'Exclusief biercontract horeca niet verboden'
De biermarkt is voldoende dynamisch zolang brouwerijen strijden om verkooppunten en horecaondernemers onderling concurreren.
Dit stelt de Autoriteit Consument & Markt (ACM) in een vrijdag gepubliceerde analyse van de biermarkt in Nederland.
"Het effect van deze verplichtingen op de mededinging is niet zo groot dat dit een verbod zou rechtvaardigen. Maar we vinden het wel van belang dat de onderhandelingspositie van de horecaondernemer ten opzichte van de brouwer wordt versterkt", aldus bestuursvoorzitter Chris Fonteijn van ACM.
Overstappen
De toezichthouder pleit in dat verband voor duidelijker en eenvoudiger contracten tussen brouwers en horecaondernemers.

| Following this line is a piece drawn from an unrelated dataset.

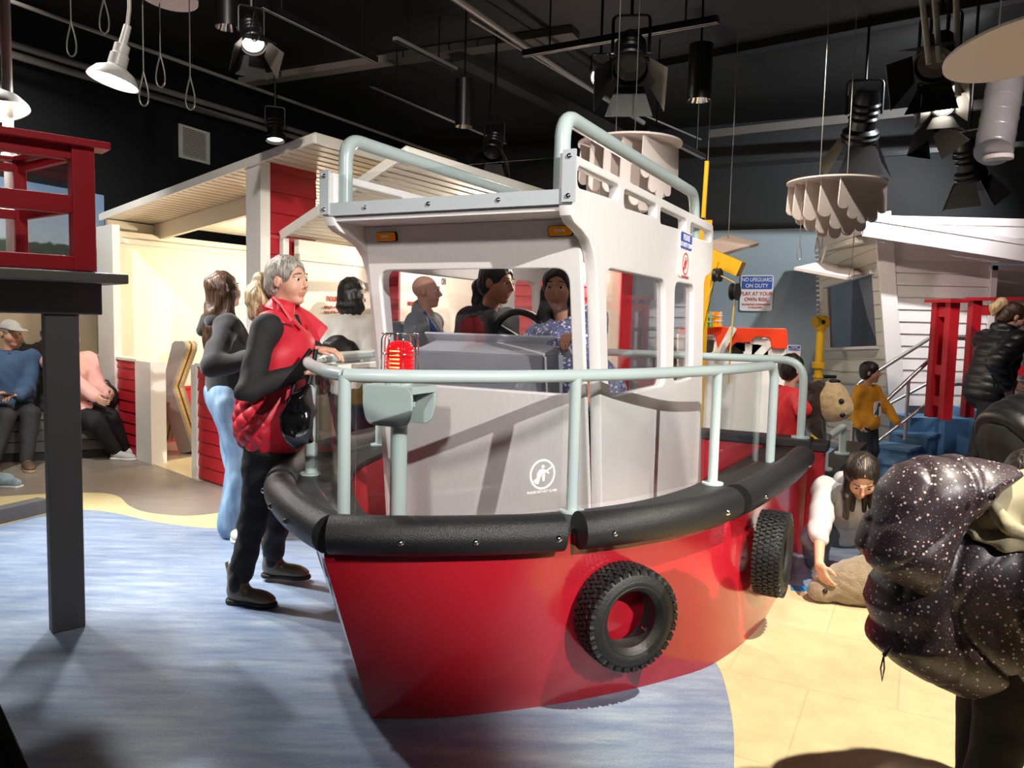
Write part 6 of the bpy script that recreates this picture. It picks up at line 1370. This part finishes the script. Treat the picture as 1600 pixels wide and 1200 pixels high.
S = Sdf(); S.ell(sc0+V(.10, -.10, .045), (.075, .05, .045), k=.02); sobj('flipper', S, .008, M_seal, se_, (.003, 80, (1, 1, 1)))
S = Sdf(); S.ell(sc0+V(.34, .06, .05), (.07, .04, .045), k=.02); sobj('tail', S, .008, M_seal, se_, (.003, 80, (1, 1, 1)))
m = MB()
for q_ in (V(-.215, -.035, .075), V(-.155, -.03, .10)): m.lathe([(.013*math.sin(t), .013*math.cos(t)) for t in np.linspace(0, PI, 8)], c=sc0+q_, n=12)
obj('eye', m, M_black, se_, smooth=80)

# --- woman in a black puffer jacket by the stairs
M_puff = mat('puffer_black', '#0f0f11', .45, noise=.1, nscale=10)
def puffer(p, i=.045, hem=-.04, res=.010, per=.075, name='puffer_jacket', amp=.012, arms=True):
    S = Sdf(); q = p.q; Mb = np.stack([p.Lb, p.Fb, p.Ub], 1)
    S.ell(p.pel+p.Ub*.02*q, (.096*q+i, .072*q+i, .10*q+i), Mb, k=.05); S.ell(p.waist, (.086*q+i, .066*q+i, .11*q+i), Mb, k=.06); S.ell(p.chest, (.092*q+i, .068*q+i, .105*q+i*.8), Mb, k=.05)
    S.cone(p.sh[1], p.sh[-1], .038*q+i*.6, k=.05); S.cone(p.neck-p.Ub*.04*q, p.neck+p.Ub*.02*q, .056*q+.01, .052*q+.008, k=.02)
    for sd in (1, -1): S.cone(p.sh[sd], p.el[sd], .034*q+i*.8, .03*q+i*.7, k=.03); S.cone(p.el[sd], p.el[sd]*.08+p.wr[sd]*.92, .03*q+i*.7, .022*q+i*.5, k=.02)
    S.cut(p.pel+p.Ub*hem*q, -p.Ub, k=.02); S.ell(p.neck+p.Ub*.05*q, (.045*q, .045*q, .05*q), Mb, k=.01, op=-1)
    class Pf(Sdf):
        def ev(s, P, mg):
            d = Sdf.ev(s, P, mg); z = (P-p.pel)@p.Ub; return d-amp*(np.abs(np.sin(z*PI/per))**.6-.5)
    o = Pf(); o.p = S.p; return sobj(name, o, res, M_puff, p.root)
p = Fig('woman with blond ponytail in a black puffer jacket climbing toward the porch', (3.98, 6.42, 0), 6, 1.66, lean=13, head=(-12, 24), sk='#c89c84', rw=D(1572, 603, 6.2), lw=D(1580, 600, 6.7), rf=(3.80, 6.36, 0), lf=(4.22, 6.52, 0.17))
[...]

De voorwaarden op langere termijn, bijvoorbeeld bij tussentijdse beëindiging, afschrijvingssystematiek en de waarde van bruikleengoederen zijn beter te regelen, zegt de ACM. Dat maakt het voor de horeca-exploitant eenvoudiger naar een andere brouwer over te stappen.
Ongebonden
Bierbrouwers en horecaondernemers kunnen afspreken zich voor langere tijd aan elkaar te binden. De analyse laat zien dat ruim 20 procent van de ondernemers ongebonden is. Andere ondernemers hebben een tapinstallatie in bruikleen (ruim 50 procent), huren het pand (17 procent) of ontvangen een lening (10 procent).
De toezichthouder constateert dat ongebonden ondernemers in de praktijk geen lagere inkoopprijzen betalen dan gebonden ondernemers. Ondernemers die een pand huren van een brouwer hebben wel een slechtere onderhandelingspositie. Hun aandeel (17 procent) is echter niet zo groot dat hierdoor onvoldoende concurrentie overblijft.
ACM maakte de analyse naar aanleiding van rapporten van onderzoeksbureau EIM en een oproep van onder andere Koninklijke Horeca Nederland.